2010-02-05 23:21:16 | つぶやき
 以下の記事は「日経ビジネスオンライン」より郷原信郎さんの「ニュースを斬る」(2月3日)のものです。大変示唆的なので勝手に紹介します。

「郷原信郎が検察と政治の関係を考える」(下)より
 検察の危機の根本的な原因は、社会的価値判断が不要な一般的刑事事件中心の刑事司法において「正義」を独占してきた検察が、社会が複雑化・多様化する中で、様々な分野における法令違反行為に対する健全な制裁機能を果たすことを求められているにもかかわらず、組織の閉鎖性、硬直性ゆえに、社会の構造変化に対応できず、大きく立ち後れていることにある。
 検察は、今回の事件を機に、検察組織が直面している危機的な状況を認識し、特捜検察の組織体制や権限行使の在り方についての抜本的な改革に自ら着手しなければならない。

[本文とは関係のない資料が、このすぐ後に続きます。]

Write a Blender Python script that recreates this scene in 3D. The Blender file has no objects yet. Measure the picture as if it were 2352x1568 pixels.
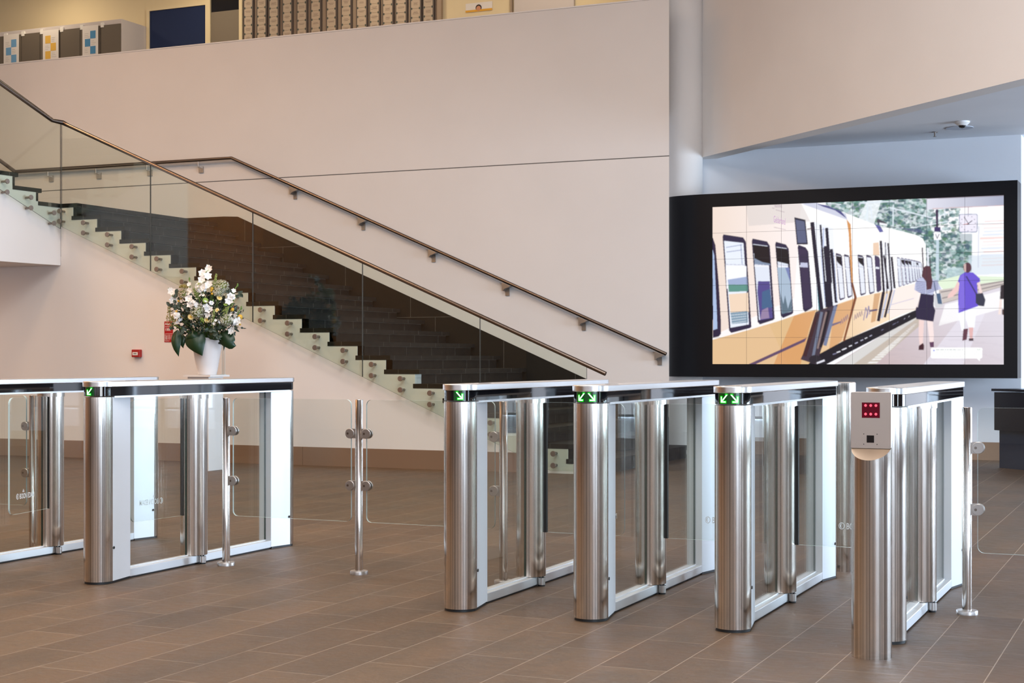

 最悪のケースは、検察の「暴走」が成功し、「小沢VS検察」が検察の勝利に終わった場合だ。最大の政治権力者を、今回のようなレベルの政治資金規正法違反の容疑で葬り去ることができるとすれば、もはや、マスコミ報道を味方につけた検察の権力に対抗できる個人も組織もなくなるであろう。昭和初期に、帝人事件をはじめとする検察の疑獄摘発と軍部の台頭によって民主主義が崩壊したのと同様に、戦後初めての選挙による政権交代によって新しいステージに入りつつあった日本の民主主義は重大な危機に瀕することになる。
 最後に、「THE JOURNAL」のコメントの中にあった、戦時下の体験を綴った匿名の一文を紹介して、本稿を締めくくることとしたい。
 「戦時中、軍国少年だった私です。太平洋戦線が始まった頃、学校の担任教師が『2・26事件』を論評し、政府要人を殺害した青年将校の所業について≪彼らの行為は自分の生命を犠牲にして、腐敗と悪臭に満ちた重臣たちを征伐した≫と、小学生の私たちに教えました。戦後になって、その教師たちも、自分たちの誤りに気づいたことと思いますが、戦時中は、大多数の日本国民が、『2・26事件』の犯人(青年将校)を、そのように評価していたのは事実です。
 これは戦時中に書かれた数々の書物に残っていますが、中には事件の犯人たちを≪幕末の勤皇の志士≫と同じとまでなぞらえ、称賛していた作家もいたのです。
 だからこそ、事件を起こした青年将校たちは≪自分たちの政府要人たちの殺害は、昭和維新を実行する【正義の鉄槌】と信じ込み≫新聞・世論も、それを安易に容認していたのです。その結果、あの悲惨な太平洋戦争へ傾斜していったのです。
 今回の東京地検特捜部の独走は、戦前の『2・26事件』ほか、数々の≪自分たちだけが、正義である≫の誤った独断で、日本を破滅に導いた悪夢の再来としか思えません。
 【自分たちだけが正しい】。こうした考え方を、凶器同然の【国家権力の逮捕権】を持っている人々が思いこんだとき、民主主義は破滅いたします。」
 
 以下は、私の感想です。 
 東京地検特捜部。民主党・小沢幹事長を巡る執拗な家宅捜索、事情聴取ついで元・現秘書3人の逮捕・追求・起訴、そして権利としての黙秘権行使を告げ、容疑者扱いした上での小沢さんへの事情聴取などの目的は、「政治資金規正法」違反での捜査を装いながら、その実は、胆沢ダムをめぐる献金事件摘発、それによる小沢逮捕、告発さらには結果として国会議員辞職まで追い込むことではなかったか。さらには、民主党政権・民主党の崩壊を狙ったものか。
 野党議員だった小沢さんには職務権限はなく、ダム建設に関わる(受託)収賄罪などは成立しない、にもかかわらず、「談合」の存在、小沢事務所(小沢さん)へのダム工事にまつわる不正なヤミ献金、裏金解明・・・と、次々「関係者」情報と称して、マスコミを巻き込んで、巨悪に向かう「正義」の闘いを演じた特捜部。
 それが、いわばざる法に近い「政治資金規正法」違反(虚偽)でのみ、ある種の形式犯として、現職国会議員の起訴で終わったとしたら、大山鳴動してネズミ一匹、検察「正義」の美名のもとに、石川議員たちを見せしめ的に逮捕・拘留、起訴したにすぎない。
 にもかかわらず、特に産経新聞をはじめとして、検察からの情報操作に意図的に乗っていったとしか思えないような(追従した)、土地購入資金から始まって、4億円のうちの5000万円(1億円)献金(裏金)疑惑、さらに別の4億円の不明な原資と使途、これらすべてを疑惑としてとらえ、検察の追求姿勢を全面的にバックアップしていた・・・。
 こうした、この間の報道の流れからすると、小沢資金疑惑追求の内容について、巧妙に視点を変えていった、一連のマスコミ報道。今後、いったいどのような反省・評価を行うのであろうか。